O Globo, n. 31506, 10/11/2019. Mundo, p. 41

Grupo ainda é relevante
Entrevista: Pepe Zhang


O diretor associado do Centro China-América Latina no Atlantic Council, Pepe Zhang, avalia que o Brics ainda é um fórum relevante para colaboração internacional, e garante que as relações entre chineses e brasileiros serão regidas mais pelos números e menos pela política.

Quais as expectativas para essa reunião do Brics, a primeira do governo Bolsonaro?

Penso que vamos ver uma continuação das parcerias internacionais entre os cinco países do Brics. Esse encontro, acontecendo no Brasil, abre a possibilidade de colaboração e trocas entre Brasil e China. Os países do bloco, nos últimos anos, adotaram posturas próprias, mas ainda considero uma plataforma para promover a cooperação.

Sobre a viagem de Bolsonaro à China, quais os resultados práticos?

Acho que ela excedeu as expectativas de certa forma, não vamos esquecer que essa foi a primeira visita [à China] desde que Bolsonaro chegou ao poder, então as expectativas ficam mais em um campo protocolar. Se olharmos por essa perspectiva, podemos dizer que foi produtivo e que quase superou as expectativas. Destacamos a questão dos vistos [proposta de isenção de vistos para turistas chineses]. Também abre outras possibilidades, como promover as exportações bilaterais, oportunidades de investimento.

Na campanha, Bolsonaro nem sempre se referiu de forma positiva à China. Isso é passado?

Durante a campanha e no começo da Presidência, havia esse tipo de atitude em relação à China, mas que foi mudando, ele foi adotando um tom mais moderado. O que queremos dizer é: não se trata de China, de EUA ou de escolher um lado, trata-se de criar uma vasta oportunidade econômica no Brasil, e a China escolheu o país como um de seus principais focos de investimento direto. A visita do vice-presidente Mourão [em maio] criou as bases para essa boa relação.

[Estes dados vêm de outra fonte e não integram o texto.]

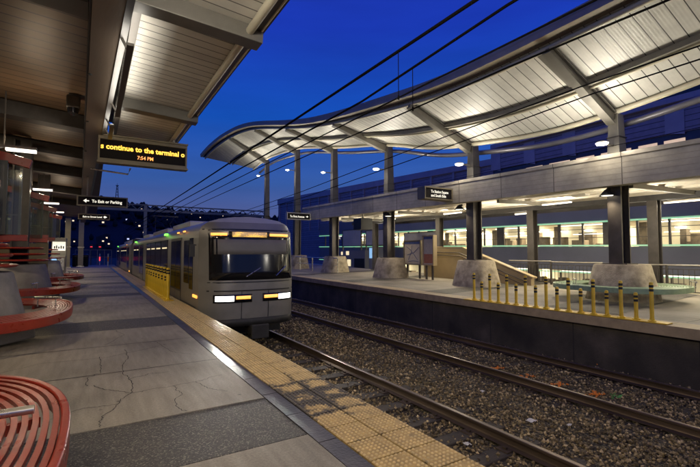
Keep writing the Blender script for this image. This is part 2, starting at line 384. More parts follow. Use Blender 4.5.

Alguns estados brasileiros estão lançando suas próprias iniciativas em relação à China. Como vê essa ideia?

O Brasil é grande, a China é grande, temos uma ampla conversa em nível nacional. Quando olhamos para o nível subnacional, nem todo estado ou cidade do Brasil possui o mesmo nível de investimento. No Brasil, alguns dos estados exportadores estão interessados em manter uma relação direta. É uma ação lógica.

O Brasil fez uma mudança de rumo na política externa, colocando os EUA como parceiro prioritário. Isso pode afetar as relações com os chineses?

Pelo que vi até agora, a China possui interesses de longo prazo no Brasil, mas acho que não vi mecanismos políticos em ação. Os países da região tentam não misturar política com os negócios, tentam agir de forma a tornar possível negociar com todos os lados.